Non essendo completamente doppiato in italiano il problema diventa la lettura delle innumerevoli battute posizionate su schermo, soprattutto per la loro enorme quantità. Davvero, non stanno mai zitti tra armi e nemici durante il gioco.
ESPLORARE IL COSMO
L’opera di Squanch Games propone anche tutto un universo da esplorare, almeno in parte, e lo fa sfruttando la classica gestione degli FPS in prima persona. Il nostro alter ego si troverà infatti a dover portare a termine una serie di missioni, tra principali e secondarie, un ottimo modo per farsi un’idea di quello che l’universo ha da offrirci in termini di qualità contenutistica e visiva.
Il minimo comun denominatore dei luoghi di High on Life è la lora singolare stranezza.
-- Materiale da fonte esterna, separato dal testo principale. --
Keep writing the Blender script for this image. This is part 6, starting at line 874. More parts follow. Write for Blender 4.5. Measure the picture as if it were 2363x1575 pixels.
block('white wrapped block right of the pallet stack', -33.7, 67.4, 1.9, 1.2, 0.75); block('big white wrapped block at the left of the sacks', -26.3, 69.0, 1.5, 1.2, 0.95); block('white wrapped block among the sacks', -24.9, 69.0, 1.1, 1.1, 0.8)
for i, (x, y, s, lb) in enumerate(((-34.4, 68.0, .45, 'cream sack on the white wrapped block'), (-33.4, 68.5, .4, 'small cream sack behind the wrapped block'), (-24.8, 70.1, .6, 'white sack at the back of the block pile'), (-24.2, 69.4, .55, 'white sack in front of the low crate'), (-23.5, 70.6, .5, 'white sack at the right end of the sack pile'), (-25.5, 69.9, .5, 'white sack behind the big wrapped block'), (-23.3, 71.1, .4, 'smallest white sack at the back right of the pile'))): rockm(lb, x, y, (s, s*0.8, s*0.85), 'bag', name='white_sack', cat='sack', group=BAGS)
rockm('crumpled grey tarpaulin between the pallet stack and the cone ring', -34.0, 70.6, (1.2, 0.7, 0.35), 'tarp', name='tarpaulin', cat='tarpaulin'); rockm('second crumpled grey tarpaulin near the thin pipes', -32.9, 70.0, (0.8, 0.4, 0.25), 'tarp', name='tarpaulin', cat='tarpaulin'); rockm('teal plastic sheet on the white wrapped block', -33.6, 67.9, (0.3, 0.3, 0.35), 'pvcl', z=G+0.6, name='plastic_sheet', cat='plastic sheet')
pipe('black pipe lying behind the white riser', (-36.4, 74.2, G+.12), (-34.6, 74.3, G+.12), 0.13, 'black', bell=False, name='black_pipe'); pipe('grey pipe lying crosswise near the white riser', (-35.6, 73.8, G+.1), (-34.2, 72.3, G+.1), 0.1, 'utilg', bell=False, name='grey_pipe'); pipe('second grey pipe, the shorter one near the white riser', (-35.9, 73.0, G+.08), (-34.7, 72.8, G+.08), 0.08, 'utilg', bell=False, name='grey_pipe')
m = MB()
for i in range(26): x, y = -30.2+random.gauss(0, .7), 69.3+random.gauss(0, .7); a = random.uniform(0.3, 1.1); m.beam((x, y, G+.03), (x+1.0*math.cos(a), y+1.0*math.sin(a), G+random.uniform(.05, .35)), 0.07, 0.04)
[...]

Non esiste un luogo che possa farvi immaginare cose già viste, o almeno, non ci sono elementi riconoscibili o espliciti, tant’è che molto spesso ci si trova a perdere tempo solo per guardarsi intorno. Così da capire il folle parto mentale degli sviluppatori, qui capaci di creare scenari immersivi ma non sempre eccessivamente brillanti, almeno per quanto riguarda il level design.
A brillare è la caratterizzazione di armi e nemici alieni. Un vero e proprio pot-pourri di elementi diversi e variegati, piacevoli sulle fasi iniziali ma poi un pelino ripetitivi in merito a pattern di azione, vedi pure i boss, che lasciano intravedere una IA non proprio brillante. Questo non vuol dire che il titolo può essere finito a occhi chiusi, ma una volta imparate le basi, nonché il cambio delle armi al momento giusto grazie alla gestione di sparo primario e secondario, il compito a casa diventa un pelino più semplice.
Insomma, al netto di quello che si possa dire, le luci e le ombre di High on Life finiscono per amalgamarsi così bene da annullarsi a vicenda. Il modo giusto utile a creare un prodotto che non raggiunge la perfezione, anzi in alcuni casi ne è lontano, ma forse probabilmente nemmeno la ricerca, cercando di crearsi il suo spazio in un’area molto originale. Difficile, infatti, trovare FPS sul generis, proprio a livello di caratterizzazione se non altro.
Versione Testata: PC
Voto
Redazione
High on Life
High on Life si è rivelato un prodotto davvero sorprendente, un gioco capace di intrattenere nel modo giusto, senza pretendere di affondare le proprie radici distintive in sceneggiature da Oscar, gameplay all’ultimo grido o innovazioni grafiche. L’opera di Squanch Games è come un episodio di Rick & Morty: difficile stargli lontano, al netto di pregi e difetti esposti. La sua presenza sul Game Pass dal day-one, inoltre, offre ai giocatori la possibilità di goderselo senza alcun tipo di pretese.